The other planets have their own unique things, too, but most of them are still unknown to us because, well, they’re way out there and inhospitable to us.
So is the moon. As well as Venus. Mars eliptical orbit causes it to leave the zone periodically
The more proper answer is that we are designed for Earth, or more accurately certain environments on Earth.
Their are places on Earth where life exists which is very different from the type of life we had come to assume, bottom of the Ocean near vents for instance, they have evolbed to thrive on SO2. Its possible that the other Planets are teeming with life, but we don’t recognise them as life.

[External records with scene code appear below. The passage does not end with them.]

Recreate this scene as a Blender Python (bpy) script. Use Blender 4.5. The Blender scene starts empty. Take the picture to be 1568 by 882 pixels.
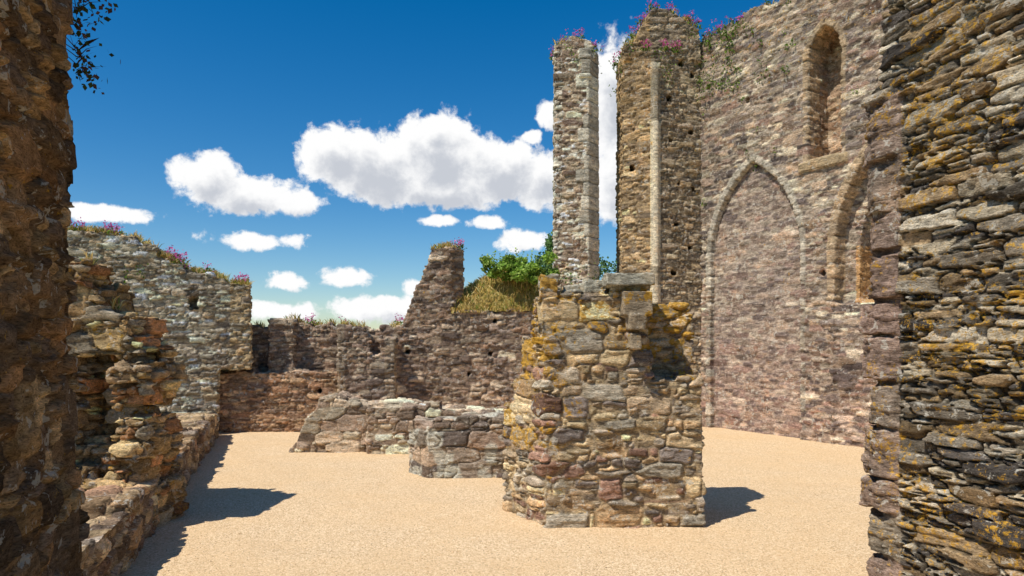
import bpy, bmesh, math, random
import numpy as np
random.seed(5); rng=np.random.default_rng(5)
C=bpy.context; D=bpy.data; scn=C.scene
scn.view_settings.view_transform='Standard'; scn.view_settings.look='None'; scn.view_settings.exposure=0
def lin(c):
    c=np.array(c,dtype=float)/255.0
    return np.where(c<=0.04045,c/12.92,((c+0.055)/1.055)**2.4)

# ------------------------------------------------------------------ noise
def hsh(i,j,k,s):
    a=i.astype(np.int64).astype(np.uint32); b=j.astype(np.int64).astype(np.uint32); c=k.astype(np.int64).astype(np.uint32)
    h=a*np.uint32(374761393)+b*np.uint32(668265263)+c*np.uint32(2246822519)+np.uint32((s*97471+1013)&0xffffffff)
    h^=h>>np.uint32(13); h*=np.uint32(1274126177); h^=h>>np.uint32(16); h*=np.uint32(2246822519); h^=h>>np.uint32(15)
    return h
def r01(h,k): 
    g=h*np.uint32(2654435761)+np.uint32((k*40503*65537)&0xffffffff); g^=g>>np.uint32(15); g*=np.uint32(2246822519); g^=g>>np.uint32(13)
    return (g&np.uint32(0xffff)).astype(np.float32)/65535.0
def vnoise(P,s):
    f=np.floor(P); t=P-f; t=t*t*(3-2*t); out=0
    for a in (0,1):
        for b in (0,1):
            for c in (0,1):
                h=r01(hsh(f[:,0]+a,f[:,1]+b,f[:,2]+c,s),1)
                w=(t[:,0] if a else 1-t[:,0])*(t[:,1] if b else 1-t[:,1])*(t[:,2] if c else 1-t[:,2])
                out=out+h*w
    return out
def fbm(P,s,o=3):
    v=0;a=.5;tot=0
    for k in range(o):
        v=v+a*vnoise(P*(2**k),s+k*11); tot+=a; a*=.5
    return v/tot
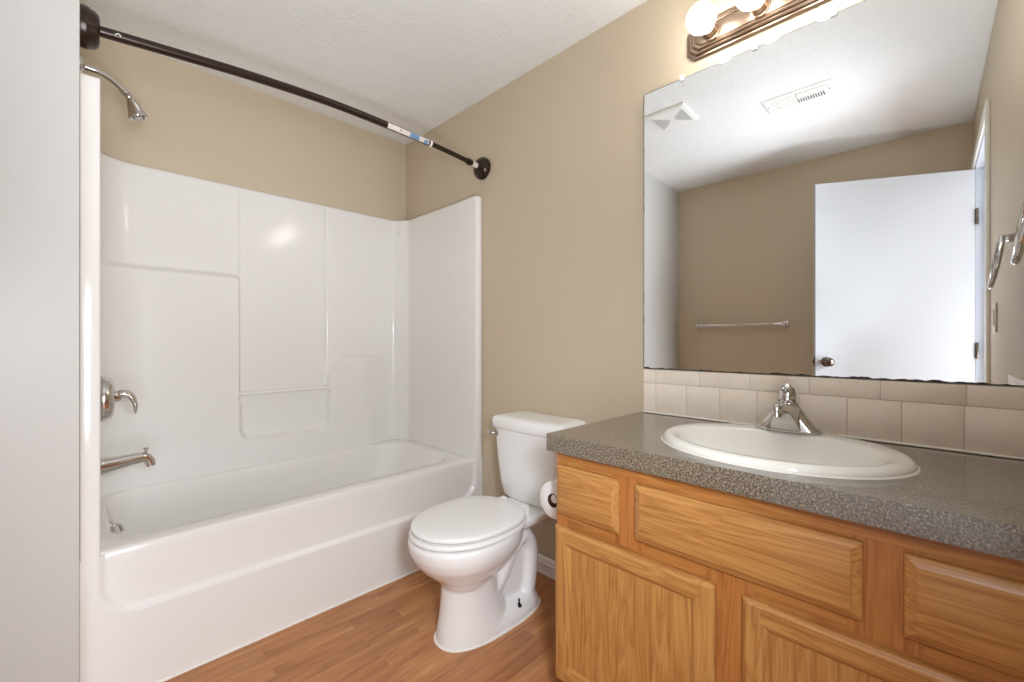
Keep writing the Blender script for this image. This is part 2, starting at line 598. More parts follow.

It seems that Earth is very fortunate in that another planet collided with it, which gave us a relatively large moon that performs useful work on the planet.
Pretty much.
All the shows I’ve watched on the Science channel go on and on about how the Earth is in the “goldilocks zone,” the region around a star within which planetary-mass objects with sufficient atmospheric pressure can support liquid water at their surfaces.
And we have to have the atmosphere to protect the water from being destroyed by radiation from the sun. Or something like that. Mars, for example, couldn’t hold onto its atmosphere and without that, the water left too.
Our magnetic field shields us from the solar wind, which keeps our atmosphere from blowing away as it did on Mars.
Which makes me wonder: Since Venus lacks an internal magnetic field, how long will it take for its atmosphere to be blown away to the point where the atmospheric pressure is similar to Earth’s? What would the temperatures be there?
[nitpick from That Guy Who Hates to Be Him]
“unique” in OP hed takes no modifier by definition
Luck, really. The Earth is certainly in the Goldilocks butter zone…not too hot, not too cold. Also, early on the Earth was hit by a wandering planetesimal a bit less than the size of Mars, which gave us a larger core than is thought to be the norm (thus more dynamic tectonics and magnetic field to prevent the atmosphere and water being stripped off, and without having to have a huge radiating gas giant to do it for us) and the Moon, which has stabilized our spin somewhat and made the weather less extreme. Additionally, though the early Earth lacked water on the surface due to how it formed, we lucked out with a bunch of water ice bearing asteroids and such hitting the Earth late enough in the game that we could retain the water and building up an atmosphere to keep it.
We basically won the cosmic lottery…like a bunch of times. The reason the Earth is so unique is that all those things (plus a bunch more like our Jupiter not going all the way into a close orbit around the sun and taking us out in the process…which would have really sucked, if anyone was here to notice) had to come together in just the right way at just the right time to make it possible. Plus, there is the fact that we are here to marvel at how unique it is and actually know that it is so.
ETA: Wouldn’t rule out liquid water on other bodies in our solar system btw…just not on the surface.
How so? The Earth is certainly a lot more unique than any other planet we know of, so it’s perfectly reasonable to ask why it’s so unique.
I think they mean it in a grammatical way, i.e. you don’t need the word ‘so’, it should read ‘Why is Earth unique?’